## Directions for this task
Each line that follows should be printed again exactly as it stands.

_ _ _ _ _

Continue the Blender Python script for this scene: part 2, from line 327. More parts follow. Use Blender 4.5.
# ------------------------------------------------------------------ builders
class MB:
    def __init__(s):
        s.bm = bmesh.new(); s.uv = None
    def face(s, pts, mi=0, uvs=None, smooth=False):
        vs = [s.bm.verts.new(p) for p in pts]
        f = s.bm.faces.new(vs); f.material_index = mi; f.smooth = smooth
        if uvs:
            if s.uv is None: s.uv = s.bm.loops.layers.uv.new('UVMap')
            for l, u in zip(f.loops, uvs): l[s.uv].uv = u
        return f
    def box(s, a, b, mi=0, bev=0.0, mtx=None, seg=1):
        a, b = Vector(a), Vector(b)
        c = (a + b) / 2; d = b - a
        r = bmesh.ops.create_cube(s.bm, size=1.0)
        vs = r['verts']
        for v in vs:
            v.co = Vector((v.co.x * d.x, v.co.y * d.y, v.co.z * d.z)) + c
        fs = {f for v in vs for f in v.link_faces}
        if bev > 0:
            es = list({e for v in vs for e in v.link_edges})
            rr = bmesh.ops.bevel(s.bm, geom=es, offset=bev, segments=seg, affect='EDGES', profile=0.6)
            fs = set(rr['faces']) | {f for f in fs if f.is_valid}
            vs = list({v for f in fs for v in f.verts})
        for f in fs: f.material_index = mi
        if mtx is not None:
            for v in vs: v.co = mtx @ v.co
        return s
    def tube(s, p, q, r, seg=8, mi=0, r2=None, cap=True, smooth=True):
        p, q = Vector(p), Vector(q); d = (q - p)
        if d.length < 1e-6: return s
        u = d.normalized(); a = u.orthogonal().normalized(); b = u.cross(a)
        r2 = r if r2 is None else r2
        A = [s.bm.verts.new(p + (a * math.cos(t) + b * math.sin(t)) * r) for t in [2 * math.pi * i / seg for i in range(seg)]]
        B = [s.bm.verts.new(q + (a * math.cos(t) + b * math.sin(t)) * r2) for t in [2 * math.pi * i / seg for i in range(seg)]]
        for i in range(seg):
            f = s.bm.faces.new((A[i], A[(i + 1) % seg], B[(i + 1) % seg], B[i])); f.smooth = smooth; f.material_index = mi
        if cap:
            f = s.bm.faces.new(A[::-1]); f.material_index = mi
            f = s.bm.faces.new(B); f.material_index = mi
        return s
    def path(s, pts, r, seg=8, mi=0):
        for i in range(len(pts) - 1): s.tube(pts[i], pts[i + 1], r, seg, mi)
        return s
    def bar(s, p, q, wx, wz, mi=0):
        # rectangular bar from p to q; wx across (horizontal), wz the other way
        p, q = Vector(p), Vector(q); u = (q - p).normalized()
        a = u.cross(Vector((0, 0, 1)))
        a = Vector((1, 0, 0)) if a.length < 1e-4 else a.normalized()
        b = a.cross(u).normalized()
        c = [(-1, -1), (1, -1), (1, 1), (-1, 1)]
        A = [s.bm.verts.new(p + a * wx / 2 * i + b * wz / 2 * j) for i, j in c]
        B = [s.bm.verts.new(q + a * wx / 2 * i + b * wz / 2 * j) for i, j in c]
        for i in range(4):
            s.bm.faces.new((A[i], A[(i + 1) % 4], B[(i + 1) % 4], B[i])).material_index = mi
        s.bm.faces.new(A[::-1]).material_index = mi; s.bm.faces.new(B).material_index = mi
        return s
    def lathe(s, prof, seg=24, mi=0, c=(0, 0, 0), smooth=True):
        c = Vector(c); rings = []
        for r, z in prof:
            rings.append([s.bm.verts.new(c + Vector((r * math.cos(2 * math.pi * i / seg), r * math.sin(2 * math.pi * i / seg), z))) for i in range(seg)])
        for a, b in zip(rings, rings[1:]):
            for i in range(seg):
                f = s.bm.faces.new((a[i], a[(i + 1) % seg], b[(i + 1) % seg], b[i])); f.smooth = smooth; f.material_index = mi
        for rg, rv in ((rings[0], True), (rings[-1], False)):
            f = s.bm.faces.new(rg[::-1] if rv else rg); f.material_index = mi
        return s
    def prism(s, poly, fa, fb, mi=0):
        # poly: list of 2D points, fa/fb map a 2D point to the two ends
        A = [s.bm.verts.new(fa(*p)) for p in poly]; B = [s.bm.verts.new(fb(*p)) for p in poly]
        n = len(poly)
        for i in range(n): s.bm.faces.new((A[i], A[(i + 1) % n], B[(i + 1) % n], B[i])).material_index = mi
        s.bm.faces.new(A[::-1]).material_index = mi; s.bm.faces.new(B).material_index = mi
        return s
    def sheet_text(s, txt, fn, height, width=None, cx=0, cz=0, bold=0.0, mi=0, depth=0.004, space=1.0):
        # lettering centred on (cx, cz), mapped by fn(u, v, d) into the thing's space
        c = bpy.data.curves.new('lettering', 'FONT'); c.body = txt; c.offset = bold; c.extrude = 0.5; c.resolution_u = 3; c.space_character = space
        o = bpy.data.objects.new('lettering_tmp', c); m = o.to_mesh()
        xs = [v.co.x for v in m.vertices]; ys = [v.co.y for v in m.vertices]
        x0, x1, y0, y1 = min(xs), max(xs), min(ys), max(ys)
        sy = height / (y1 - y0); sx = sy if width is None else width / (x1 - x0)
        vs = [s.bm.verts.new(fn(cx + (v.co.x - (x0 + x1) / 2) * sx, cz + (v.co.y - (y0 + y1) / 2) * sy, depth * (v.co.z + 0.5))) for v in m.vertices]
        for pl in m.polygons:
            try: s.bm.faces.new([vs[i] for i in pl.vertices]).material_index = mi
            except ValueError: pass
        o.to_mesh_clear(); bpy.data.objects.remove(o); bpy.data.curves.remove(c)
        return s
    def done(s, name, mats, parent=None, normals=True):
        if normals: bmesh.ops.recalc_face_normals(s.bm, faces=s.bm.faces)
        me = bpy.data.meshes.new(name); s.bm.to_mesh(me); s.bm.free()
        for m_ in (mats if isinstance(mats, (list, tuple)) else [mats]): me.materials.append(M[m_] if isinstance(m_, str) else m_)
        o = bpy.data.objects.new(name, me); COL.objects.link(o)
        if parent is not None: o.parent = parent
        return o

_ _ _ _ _

## Complete output
Continue the Blender Python script for this scene: part 2, from line 327. More parts follow. Use Blender 4.5.
# ------------------------------------------------------------------ builders
class MB:
    def __init__(s):
        s.bm = bmesh.new(); s.uv = None
    def face(s, pts, mi=0, uvs=None, smooth=False):
        vs = [s.bm.verts.new(p) for p in pts]
        f = s.bm.faces.new(vs); f.material_index = mi; f.smooth = smooth
        if uvs:
            if s.uv is None: s.uv = s.bm.loops.layers.uv.new('UVMap')
            for l, u in zip(f.loops, uvs): l[s.uv].uv = u
        return f
    def box(s, a, b, mi=0, bev=0.0, mtx=None, seg=1):
        a, b = Vector(a), Vector(b)
        c = (a + b) / 2; d = b - a
        r = bmesh.ops.create_cube(s.bm, size=1.0)
        vs = r['verts']
        for v in vs:
            v.co = Vector((v.co.x * d.x, v.co.y * d.y, v.co.z * d.z)) + c
        fs = {f for v in vs for f in v.link_faces}
        if bev > 0:
            es = list({e for v in vs for e in v.link_edges})
            rr = bmesh.ops.bevel(s.bm, geom=es, offset=bev, segments=seg, affect='EDGES', profile=0.6)
            fs = set(rr['faces']) | {f for f in fs if f.is_valid}
            vs = list({v for f in fs for v in f.verts})
        for f in fs: f.material_index = mi
        if mtx is not None:
            for v in vs: v.co = mtx @ v.co
        return s
    def tube(s, p, q, r, seg=8, mi=0, r2=None, cap=True, smooth=True):
        p, q = Vector(p), Vector(q); d = (q - p)
        if d.length < 1e-6: return s
        u = d.normalized(); a = u.orthogonal().normalized(); b = u.cross(a)
        r2 = r if r2 is None else r2
        A = [s.bm.verts.new(p + (a * math.cos(t) + b * math.sin(t)) * r) for t in [2 * math.pi * i / seg for i in range(seg)]]
        B = [s.bm.verts.new(q + (a * math.cos(t) + b * math.sin(t)) * r2) for t in [2 * math.pi * i / seg for i in range(seg)]]
        for i in range(seg):
            f = s.bm.faces.new((A[i], A[(i + 1) % seg], B[(i + 1) % seg], B[i])); f.smooth = smooth; f.material_index = mi
        if cap:
            f = s.bm.faces.new(A[::-1]); f.material_index = mi
            f = s.bm.faces.new(B); f.material_index = mi
        return s
    def path(s, pts, r, seg=8, mi=0):
        for i in range(len(pts) - 1): s.tube(pts[i], pts[i + 1], r, seg, mi)
        return s
    def bar(s, p, q, wx, wz, mi=0):
        # rectangular bar from p to q; wx across (horizontal), wz the other way
        p, q = Vector(p), Vector(q); u = (q - p).normalized()
        a = u.cross(Vector((0, 0, 1)))
        a = Vector((1, 0, 0)) if a.length < 1e-4 else a.normalized()
        b = a.cross(u).normalized()
        c = [(-1, -1), (1, -1), (1, 1), (-1, 1)]
        A = [s.bm.verts.new(p + a * wx / 2 * i + b * wz / 2 * j) for i, j in c]
        B = [s.bm.verts.new(q + a * wx / 2 * i + b * wz / 2 * j) for i, j in c]
        for i in range(4):
            s.bm.faces.new((A[i], A[(i + 1) % 4], B[(i + 1) % 4], B[i])).material_index = mi
        s.bm.faces.new(A[::-1]).material_index = mi; s.bm.faces.new(B).material_index = mi
        return s
    def lathe(s, prof, seg=24, mi=0, c=(0, 0, 0), smooth=True):
        c = Vector(c); rings = []
        for r, z in prof:
            rings.append([s.bm.verts.new(c + Vector((r * math.cos(2 * math.pi * i / seg), r * math.sin(2 * math.pi * i / seg), z))) for i in range(seg)])
        for a, b in zip(rings, rings[1:]):
            for i in range(seg):
                f = s.bm.faces.new((a[i], a[(i + 1) % seg], b[(i + 1) % seg], b[i])); f.smooth = smooth; f.material_index = mi
        for rg, rv in ((rings[0], True), (rings[-1], False)):
            f = s.bm.faces.new(rg[::-1] if rv else rg); f.material_index = mi
        return s
    def prism(s, poly, fa, fb, mi=0):
        # poly: list of 2D points, fa/fb map a 2D point to the two ends
        A = [s.bm.verts.new(fa(*p)) for p in poly]; B = [s.bm.verts.new(fb(*p)) for p in poly]
        n = len(poly)
        for i in range(n): s.bm.faces.new((A[i], A[(i + 1) % n], B[(i + 1) % n], B[i])).material_index = mi
        s.bm.faces.new(A[::-1]).material_index = mi; s.bm.faces.new(B).material_index = mi
        return s
    def sheet_text(s, txt, fn, height, width=None, cx=0, cz=0, bold=0.0, mi=0, depth=0.004, space=1.0):
        # lettering centred on (cx, cz), mapped by fn(u, v, d) into the thing's space
        c = bpy.data.curves.new('lettering', 'FONT'); c.body = txt; c.offset = bold; c.extrude = 0.5; c.resolution_u = 3; c.space_character = space
        o = bpy.data.objects.new('lettering_tmp', c); m = o.to_mesh()
        xs = [v.co.x for v in m.vertices]; ys = [v.co.y for v in m.vertices]
        x0, x1, y0, y1 = min(xs), max(xs), min(ys), max(ys)
        sy = height / (y1 - y0); sx = sy if width is None else width / (x1 - x0)
        vs = [s.bm.verts.new(fn(cx + (v.co.x - (x0 + x1) / 2) * sx, cz + (v.co.y - (y0 + y1) / 2) * sy, depth * (v.co.z + 0.5))) for v in m.vertices]
        for pl in m.polygons:
            try: s.bm.faces.new([vs[i] for i in pl.vertices]).material_index = mi
            except ValueError: pass
        o.to_mesh_clear(); bpy.data.objects.remove(o); bpy.data.curves.remove(c)
        return s
    def done(s, name, mats, parent=None, normals=True):
        if normals: bmesh.ops.recalc_face_normals(s.bm, faces=s.bm.faces)
        me = bpy.data.meshes.new(name); s.bm.to_mesh(me); s.bm.free()
        for m_ in (mats if isinstance(mats, (list, tuple)) else [mats]): me.materials.append(M[m_] if isinstance(m_, str) else m_)
        o = bpy.data.objects.new(name, me); COL.objects.link(o)
        if parent is not None: o.parent = parent
        return o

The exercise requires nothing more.